Lakeland’s position as a cross-border co-op means that it may have the potential to avoid the extra tariffs placed on the EU above what the UK is facing. Kelly said that it is not that simple.
“If we look at exporting through Northern Ireland, the first thing we have to be sure of is that the customer is happy. Our customers have audits of all our factories and they also have to be sure they are happy with the origin of the product.
"We would have to make sure we are within the law, and absolutely we would always stay within the law. It is not a zero-sum game of tariff versus tariff. If we take butter out of factories and start moving that production around to other factories, you could end up with spare capacity in one place and too little in another.”
He said that Lakeland would need to see what the reaction from the EU is to the tariffs and after having discussions with stakeholders, the co-op would make a balanced call on those kind of decisions over the coming weeks and months.
Kelly said that the products currently made in Northern Ireland are mainly for the Chinese market. That market is also not without its difficulties at the moment.
“The big challenge we see in China is consumer confidence. Ultimately, the amount of disposable income people have has been impacted as the economy has been under pressure and that has naturally led to an impact from a demand perspective.”
He added that Lakeland was starting to see something of a rebound in consumer confidence in China at the start of the year. It is obviously too early to tell what impact the rapidly worsening trade dispute between China and the US will have on demand in the Asian economy.

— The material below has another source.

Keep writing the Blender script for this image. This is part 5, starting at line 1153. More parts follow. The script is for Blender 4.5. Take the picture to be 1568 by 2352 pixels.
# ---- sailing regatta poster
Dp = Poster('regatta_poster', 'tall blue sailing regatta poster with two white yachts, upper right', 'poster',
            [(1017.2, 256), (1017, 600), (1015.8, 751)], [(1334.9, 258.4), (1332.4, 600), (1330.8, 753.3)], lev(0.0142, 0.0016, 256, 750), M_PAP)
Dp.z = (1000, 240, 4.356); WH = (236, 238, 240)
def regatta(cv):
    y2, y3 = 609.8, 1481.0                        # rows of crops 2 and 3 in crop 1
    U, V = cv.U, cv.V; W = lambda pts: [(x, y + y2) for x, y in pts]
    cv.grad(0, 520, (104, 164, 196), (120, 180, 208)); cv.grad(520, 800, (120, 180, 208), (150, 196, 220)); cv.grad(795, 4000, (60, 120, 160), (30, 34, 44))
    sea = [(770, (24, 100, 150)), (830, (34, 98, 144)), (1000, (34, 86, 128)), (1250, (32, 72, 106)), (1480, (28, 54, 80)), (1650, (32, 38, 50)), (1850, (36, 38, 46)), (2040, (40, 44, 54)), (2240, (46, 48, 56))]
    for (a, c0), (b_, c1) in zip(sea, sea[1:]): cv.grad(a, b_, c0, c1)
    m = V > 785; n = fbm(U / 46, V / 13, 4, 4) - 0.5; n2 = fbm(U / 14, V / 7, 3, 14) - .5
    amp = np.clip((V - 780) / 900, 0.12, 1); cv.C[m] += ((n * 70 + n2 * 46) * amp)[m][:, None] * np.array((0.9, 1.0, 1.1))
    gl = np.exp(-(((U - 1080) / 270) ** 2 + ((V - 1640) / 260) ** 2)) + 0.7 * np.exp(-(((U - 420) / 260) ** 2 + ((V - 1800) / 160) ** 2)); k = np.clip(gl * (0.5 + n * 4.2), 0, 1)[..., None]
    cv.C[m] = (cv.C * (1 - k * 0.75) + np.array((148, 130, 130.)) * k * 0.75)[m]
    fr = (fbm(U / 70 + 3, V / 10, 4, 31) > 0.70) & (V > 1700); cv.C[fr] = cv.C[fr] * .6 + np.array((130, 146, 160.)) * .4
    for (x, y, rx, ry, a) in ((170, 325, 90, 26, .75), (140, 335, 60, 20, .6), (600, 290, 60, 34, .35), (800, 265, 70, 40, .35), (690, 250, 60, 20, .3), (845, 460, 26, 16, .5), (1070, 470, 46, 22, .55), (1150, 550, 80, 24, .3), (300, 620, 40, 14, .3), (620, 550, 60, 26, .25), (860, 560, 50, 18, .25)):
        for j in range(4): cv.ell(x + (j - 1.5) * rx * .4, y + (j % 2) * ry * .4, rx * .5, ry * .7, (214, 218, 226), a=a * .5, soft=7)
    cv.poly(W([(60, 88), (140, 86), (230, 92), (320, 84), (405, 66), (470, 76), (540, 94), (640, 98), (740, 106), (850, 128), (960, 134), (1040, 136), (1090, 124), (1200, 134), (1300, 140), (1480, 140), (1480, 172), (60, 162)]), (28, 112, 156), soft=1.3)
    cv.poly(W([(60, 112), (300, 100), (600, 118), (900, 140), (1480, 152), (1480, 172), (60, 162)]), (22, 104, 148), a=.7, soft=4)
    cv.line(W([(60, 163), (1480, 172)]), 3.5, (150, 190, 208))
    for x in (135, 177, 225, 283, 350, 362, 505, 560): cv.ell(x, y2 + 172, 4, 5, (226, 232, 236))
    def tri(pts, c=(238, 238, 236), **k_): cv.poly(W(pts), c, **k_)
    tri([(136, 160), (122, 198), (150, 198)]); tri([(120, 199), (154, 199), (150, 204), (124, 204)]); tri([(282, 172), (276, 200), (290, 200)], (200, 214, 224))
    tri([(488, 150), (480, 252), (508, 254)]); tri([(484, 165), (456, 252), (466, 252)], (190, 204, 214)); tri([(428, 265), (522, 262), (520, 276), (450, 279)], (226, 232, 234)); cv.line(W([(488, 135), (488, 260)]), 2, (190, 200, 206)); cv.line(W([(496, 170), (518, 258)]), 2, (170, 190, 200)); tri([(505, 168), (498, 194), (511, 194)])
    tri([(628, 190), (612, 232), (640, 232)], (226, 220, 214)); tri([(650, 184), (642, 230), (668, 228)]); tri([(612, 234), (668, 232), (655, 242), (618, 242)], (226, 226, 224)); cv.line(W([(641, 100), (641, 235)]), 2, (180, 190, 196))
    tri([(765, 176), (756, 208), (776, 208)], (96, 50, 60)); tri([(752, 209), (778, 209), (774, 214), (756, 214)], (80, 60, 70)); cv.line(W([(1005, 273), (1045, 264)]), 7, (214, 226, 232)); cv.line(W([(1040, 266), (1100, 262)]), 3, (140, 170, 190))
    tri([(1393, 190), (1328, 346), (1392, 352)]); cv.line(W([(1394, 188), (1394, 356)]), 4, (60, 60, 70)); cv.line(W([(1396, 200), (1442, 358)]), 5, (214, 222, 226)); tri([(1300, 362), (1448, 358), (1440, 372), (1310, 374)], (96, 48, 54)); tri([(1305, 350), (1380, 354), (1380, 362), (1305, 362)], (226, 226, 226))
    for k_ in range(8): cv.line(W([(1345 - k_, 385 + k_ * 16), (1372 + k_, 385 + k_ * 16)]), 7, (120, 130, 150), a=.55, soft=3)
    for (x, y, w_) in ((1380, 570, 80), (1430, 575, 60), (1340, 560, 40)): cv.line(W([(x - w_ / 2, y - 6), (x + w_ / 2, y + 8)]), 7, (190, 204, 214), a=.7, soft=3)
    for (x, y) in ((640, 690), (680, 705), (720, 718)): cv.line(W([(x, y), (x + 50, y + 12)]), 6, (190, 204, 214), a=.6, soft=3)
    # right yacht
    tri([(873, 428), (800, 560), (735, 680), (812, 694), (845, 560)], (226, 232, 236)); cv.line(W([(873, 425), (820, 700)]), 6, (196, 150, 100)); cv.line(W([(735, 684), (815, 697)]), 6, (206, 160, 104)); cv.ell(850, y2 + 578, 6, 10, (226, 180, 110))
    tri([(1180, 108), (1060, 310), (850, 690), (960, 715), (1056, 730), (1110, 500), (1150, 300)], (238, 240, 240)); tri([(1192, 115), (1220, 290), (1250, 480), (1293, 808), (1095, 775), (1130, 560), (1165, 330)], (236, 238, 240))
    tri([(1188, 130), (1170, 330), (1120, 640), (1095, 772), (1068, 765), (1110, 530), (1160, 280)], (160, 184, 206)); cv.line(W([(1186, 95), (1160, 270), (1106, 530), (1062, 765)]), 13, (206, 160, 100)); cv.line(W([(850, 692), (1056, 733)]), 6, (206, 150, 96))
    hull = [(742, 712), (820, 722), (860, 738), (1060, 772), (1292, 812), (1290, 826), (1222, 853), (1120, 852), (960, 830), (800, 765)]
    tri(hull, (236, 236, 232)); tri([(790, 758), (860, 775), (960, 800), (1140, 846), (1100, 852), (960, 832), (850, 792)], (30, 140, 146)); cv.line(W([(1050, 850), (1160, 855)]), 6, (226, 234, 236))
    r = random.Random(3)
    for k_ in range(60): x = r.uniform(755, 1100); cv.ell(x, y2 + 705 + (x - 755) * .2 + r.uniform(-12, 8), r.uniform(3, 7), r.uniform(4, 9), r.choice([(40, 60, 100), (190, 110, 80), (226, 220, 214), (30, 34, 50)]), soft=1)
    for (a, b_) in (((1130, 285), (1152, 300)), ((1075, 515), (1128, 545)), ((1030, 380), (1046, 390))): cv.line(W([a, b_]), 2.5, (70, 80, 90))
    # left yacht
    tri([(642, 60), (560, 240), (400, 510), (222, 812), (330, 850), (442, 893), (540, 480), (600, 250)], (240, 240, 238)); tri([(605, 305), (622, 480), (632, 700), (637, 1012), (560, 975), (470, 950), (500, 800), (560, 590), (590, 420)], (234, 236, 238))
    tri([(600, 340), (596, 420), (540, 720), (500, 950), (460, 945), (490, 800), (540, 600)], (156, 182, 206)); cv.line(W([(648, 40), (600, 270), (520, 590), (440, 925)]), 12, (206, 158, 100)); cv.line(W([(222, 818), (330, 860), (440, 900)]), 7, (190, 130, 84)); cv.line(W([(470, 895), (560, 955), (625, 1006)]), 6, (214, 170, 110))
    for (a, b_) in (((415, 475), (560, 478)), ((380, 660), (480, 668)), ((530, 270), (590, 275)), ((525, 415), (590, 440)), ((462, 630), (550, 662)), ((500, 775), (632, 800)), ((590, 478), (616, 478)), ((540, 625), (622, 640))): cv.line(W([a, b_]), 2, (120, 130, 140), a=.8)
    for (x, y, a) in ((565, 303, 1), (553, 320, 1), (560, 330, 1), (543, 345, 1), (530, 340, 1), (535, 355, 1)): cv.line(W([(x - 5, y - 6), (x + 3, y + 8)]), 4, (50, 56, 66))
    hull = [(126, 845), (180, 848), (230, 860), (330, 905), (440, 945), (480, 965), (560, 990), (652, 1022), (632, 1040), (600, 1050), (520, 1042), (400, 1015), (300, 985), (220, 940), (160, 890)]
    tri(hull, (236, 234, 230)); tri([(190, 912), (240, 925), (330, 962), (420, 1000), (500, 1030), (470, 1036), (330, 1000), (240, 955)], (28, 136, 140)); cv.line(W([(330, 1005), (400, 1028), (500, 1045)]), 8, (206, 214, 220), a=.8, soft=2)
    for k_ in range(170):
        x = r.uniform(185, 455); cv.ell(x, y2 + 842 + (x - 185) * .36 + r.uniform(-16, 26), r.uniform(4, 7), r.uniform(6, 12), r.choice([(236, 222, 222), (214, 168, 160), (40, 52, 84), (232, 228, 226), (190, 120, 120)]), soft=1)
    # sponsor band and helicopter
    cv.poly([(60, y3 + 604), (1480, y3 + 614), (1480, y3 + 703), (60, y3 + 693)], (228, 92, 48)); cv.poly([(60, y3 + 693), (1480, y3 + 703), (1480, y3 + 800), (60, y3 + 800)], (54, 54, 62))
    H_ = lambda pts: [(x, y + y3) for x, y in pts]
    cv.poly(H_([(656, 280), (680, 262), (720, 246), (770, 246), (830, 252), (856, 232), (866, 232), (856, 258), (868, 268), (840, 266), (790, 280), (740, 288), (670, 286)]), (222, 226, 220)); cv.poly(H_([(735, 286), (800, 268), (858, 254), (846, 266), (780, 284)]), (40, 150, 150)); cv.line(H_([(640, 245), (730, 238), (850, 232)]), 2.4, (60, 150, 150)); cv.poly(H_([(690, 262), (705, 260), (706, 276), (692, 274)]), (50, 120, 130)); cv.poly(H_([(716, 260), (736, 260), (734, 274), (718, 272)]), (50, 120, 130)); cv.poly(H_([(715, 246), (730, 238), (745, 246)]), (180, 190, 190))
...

It is clear from the annual report and from talking to CEO Colin Kelly that Lakeland’s cost-cutting drive over the last 16 months is starting to pay dividends.
Following the closure of the Monaghan site the number of dairy processing facilities at the co-op has dropped to five, from the eight that it had in the wake of the merger with LacPatrick in 2018.
Looking back at that merger, and to some extent the more recent merger of Arrabawn and Tipperary, it is clear that the amalgamation of the co-ops had more in common with a takeover or a bailout than a merger.
Throughout the history of co-ops in the country it often seems to be that mergers only happen under such circumstances where one struggling entity is effectively kept afloat by its neighbour.
The more recent history of Lakeland shows that such “mergers” can have a long tail of costs from consolidation and retrenchments needed in order to get the operation to a position where it is running as efficiently as possible.
In theory, this period of less-efficient operation could be avoided by having co-ops merge when both sides of the deal are in a relatively strong position.
Given his experience, it is worth listening to Kelly when he says it is important for the industry as a whole that any further consolidation happens before individual co-ops are forced into talks by financial misfortune.
Lakeland reports profit after tax of €18.37m.Revenue rose as dairy markets improved. Number of dairy processing sites reduced to five.Co-op has reduced its product range in profitability drive.